E poi siete arrivati ad esporre a Palazzo Madama…
Si, Palazzo Madama, in particolare la Camera di Vetro (dove il grande problema era la vibrazione dei bassi!): è stato il secondo esperimento di musica live dopo il Festival di Firenze Fabbrica Europa, ma stiamo studiando una formula per portare Glasstress anche in luoghi dove la musica elettronica si balla, ci sono tracce molte ritmate a fianco di tracce più “mental”.
Max, questo progetto vi ha spinto verso nuove ricerche sui “rumori”?
Per Pulse, all’interno del Jazz Festival di Torino del 2016, abbiamo coinvolto Emanuele Cisi, grandissimo saxofonista jazz, e abbiamo analizzato i rumori della città di Torino, dallo stridere del tram alla curva dello stadio ai rumori dell’Amiat: abbiamo creato la struttura ritmica e lo abbiamo presentato in piazza a Torino davanti a 10.000 persone. Quello che nel jazz si chiama pulse è rappresentato dalla batteria, è quell’elemento che restituisce la frenesia urbana della città: noi abbiamo tolto la batteria e abbiamo inserito direttamente la città! Abbiamo poi integrato anche l’hip-hop con la voce di Ensi. Immaginiamo che questi rumori (il traffico, le campane, gli ingranaggi delle fabbriche, i segnali acustici dei mezzi pubblici, le voci degli stadi, i fiumi, le fontane, i mercati…) diventino una tavolozza capace di dipingere uno sfondo ritmico sonoro per altre voci musicali del medesimo luogo. Tra i brani ad esempio c’è Turet, che racconta il suono dell’acqua della città. Vogliamo continuare questo percorso approfondendo ancora la ricerca.
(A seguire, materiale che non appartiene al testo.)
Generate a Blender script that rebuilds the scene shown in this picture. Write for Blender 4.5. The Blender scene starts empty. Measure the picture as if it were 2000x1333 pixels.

Quale è stata la reazione a Glasstress?
Direi molto buona. Siamo molto contenti perché abbiamo appena vinto il premio di musica sperimentale in Italia Toast proprio per Glasstress, e questo premio, totalmente inaspettato, ci dà l’idea di andare nella giusta direzione. Il Premio Toast è dedicato a tutti coloro che si esprimono attraverso la ricerca espressiva strumentale, senza limiti di genere (pop, rock, ambient, jazz, classica, sperimentale, wave, ethno, lougue, industriale, folk, colonne sonore, musica sacra). Questa la motivazione: “per l’anno 2016 si è ritenuto premiare Glasstress (Musica Di Vetro) (Bad Panda, 2016) per l’inedita elaborazione che ha trasformato audacemente i rumori prodotti da una fornace per la lavorazione del vetro in una ipnotica, avvolgente, colonna sonora”.